> [Brief]: Emit the entire listing verbatim.

> [Data shown]:
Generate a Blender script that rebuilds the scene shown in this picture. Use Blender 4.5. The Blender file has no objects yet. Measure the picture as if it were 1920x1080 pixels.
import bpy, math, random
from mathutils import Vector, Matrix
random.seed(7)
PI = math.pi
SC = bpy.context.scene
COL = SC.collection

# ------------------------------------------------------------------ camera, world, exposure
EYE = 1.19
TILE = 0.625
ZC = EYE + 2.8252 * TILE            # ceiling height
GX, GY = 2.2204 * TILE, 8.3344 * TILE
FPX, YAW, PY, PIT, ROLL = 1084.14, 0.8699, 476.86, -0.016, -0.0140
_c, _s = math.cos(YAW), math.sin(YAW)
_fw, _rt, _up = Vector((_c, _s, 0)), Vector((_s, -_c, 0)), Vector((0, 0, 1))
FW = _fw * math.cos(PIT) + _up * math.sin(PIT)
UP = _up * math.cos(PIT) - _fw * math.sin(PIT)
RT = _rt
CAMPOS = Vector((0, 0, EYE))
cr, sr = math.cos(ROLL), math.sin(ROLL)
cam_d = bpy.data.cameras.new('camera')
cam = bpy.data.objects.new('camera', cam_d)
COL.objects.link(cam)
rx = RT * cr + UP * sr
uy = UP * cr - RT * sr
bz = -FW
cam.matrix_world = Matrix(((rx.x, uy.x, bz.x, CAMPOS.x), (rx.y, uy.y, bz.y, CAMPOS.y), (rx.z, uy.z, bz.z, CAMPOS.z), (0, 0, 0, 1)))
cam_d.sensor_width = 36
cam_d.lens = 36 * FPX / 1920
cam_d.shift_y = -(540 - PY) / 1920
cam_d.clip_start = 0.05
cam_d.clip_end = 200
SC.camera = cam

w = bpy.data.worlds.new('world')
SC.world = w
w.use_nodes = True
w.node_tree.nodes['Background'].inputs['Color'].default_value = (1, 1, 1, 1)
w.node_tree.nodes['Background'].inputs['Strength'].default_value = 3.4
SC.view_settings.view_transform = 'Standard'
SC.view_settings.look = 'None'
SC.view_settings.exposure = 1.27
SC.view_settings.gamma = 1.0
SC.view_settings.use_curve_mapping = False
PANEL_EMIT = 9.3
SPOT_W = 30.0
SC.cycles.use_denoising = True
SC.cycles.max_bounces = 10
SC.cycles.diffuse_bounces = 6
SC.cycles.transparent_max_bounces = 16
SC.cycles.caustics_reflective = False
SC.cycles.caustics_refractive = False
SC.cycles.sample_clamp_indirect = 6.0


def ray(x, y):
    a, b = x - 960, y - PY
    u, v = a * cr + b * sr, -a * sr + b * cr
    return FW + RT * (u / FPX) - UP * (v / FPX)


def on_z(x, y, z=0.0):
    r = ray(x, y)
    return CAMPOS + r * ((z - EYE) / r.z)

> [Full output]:
Generate a Blender script that rebuilds the scene shown in this picture. Use Blender 4.5. The Blender file has no objects yet. Measure the picture as if it were 1920x1080 pixels.
import bpy, math, random
from mathutils import Vector, Matrix
random.seed(7)
PI = math.pi
SC = bpy.context.scene
COL = SC.collection

# ------------------------------------------------------------------ camera, world, exposure
EYE = 1.19
TILE = 0.625
ZC = EYE + 2.8252 * TILE            # ceiling height
GX, GY = 2.2204 * TILE, 8.3344 * TILE
FPX, YAW, PY, PIT, ROLL = 1084.14, 0.8699, 476.86, -0.016, -0.0140
_c, _s = math.cos(YAW), math.sin(YAW)
_fw, _rt, _up = Vector((_c, _s, 0)), Vector((_s, -_c, 0)), Vector((0, 0, 1))
FW = _fw * math.cos(PIT) + _up * math.sin(PIT)
UP = _up * math.cos(PIT) - _fw * math.sin(PIT)
RT = _rt
CAMPOS = Vector((0, 0, EYE))
cr, sr = math.cos(ROLL), math.sin(ROLL)
cam_d = bpy.data.cameras.new('camera')
cam = bpy.data.objects.new('camera', cam_d)
COL.objects.link(cam)
rx = RT * cr + UP * sr
uy = UP * cr - RT * sr
bz = -FW
cam.matrix_world = Matrix(((rx.x, uy.x, bz.x, CAMPOS.x), (rx.y, uy.y, bz.y, CAMPOS.y), (rx.z, uy.z, bz.z, CAMPOS.z), (0, 0, 0, 1)))
cam_d.sensor_width = 36
cam_d.lens = 36 * FPX / 1920
cam_d.shift_y = -(540 - PY) / 1920
cam_d.clip_start = 0.05
cam_d.clip_end = 200
SC.camera = cam

w = bpy.data.worlds.new('world')
SC.world = w
w.use_nodes = True
w.node_tree.nodes['Background'].inputs['Color'].default_value = (1, 1, 1, 1)
w.node_tree.nodes['Background'].inputs['Strength'].default_value = 3.4
SC.view_settings.view_transform = 'Standard'
SC.view_settings.look = 'None'
SC.view_settings.exposure = 1.27
SC.view_settings.gamma = 1.0
SC.view_settings.use_curve_mapping = False
PANEL_EMIT = 9.3
SPOT_W = 30.0
SC.cycles.use_denoising = True
SC.cycles.max_bounces = 10
SC.cycles.diffuse_bounces = 6
SC.cycles.transparent_max_bounces = 16
SC.cycles.caustics_reflective = False
SC.cycles.caustics_refractive = False
SC.cycles.sample_clamp_indirect = 6.0


def ray(x, y):
    a, b = x - 960, y - PY
    u, v = a * cr + b * sr, -a * sr + b * cr
    return FW + RT * (u / FPX) - UP * (v / FPX)


def on_z(x, y, z=0.0):
    r = ray(x, y)
    return CAMPOS + r * ((z - EYE) / r.z)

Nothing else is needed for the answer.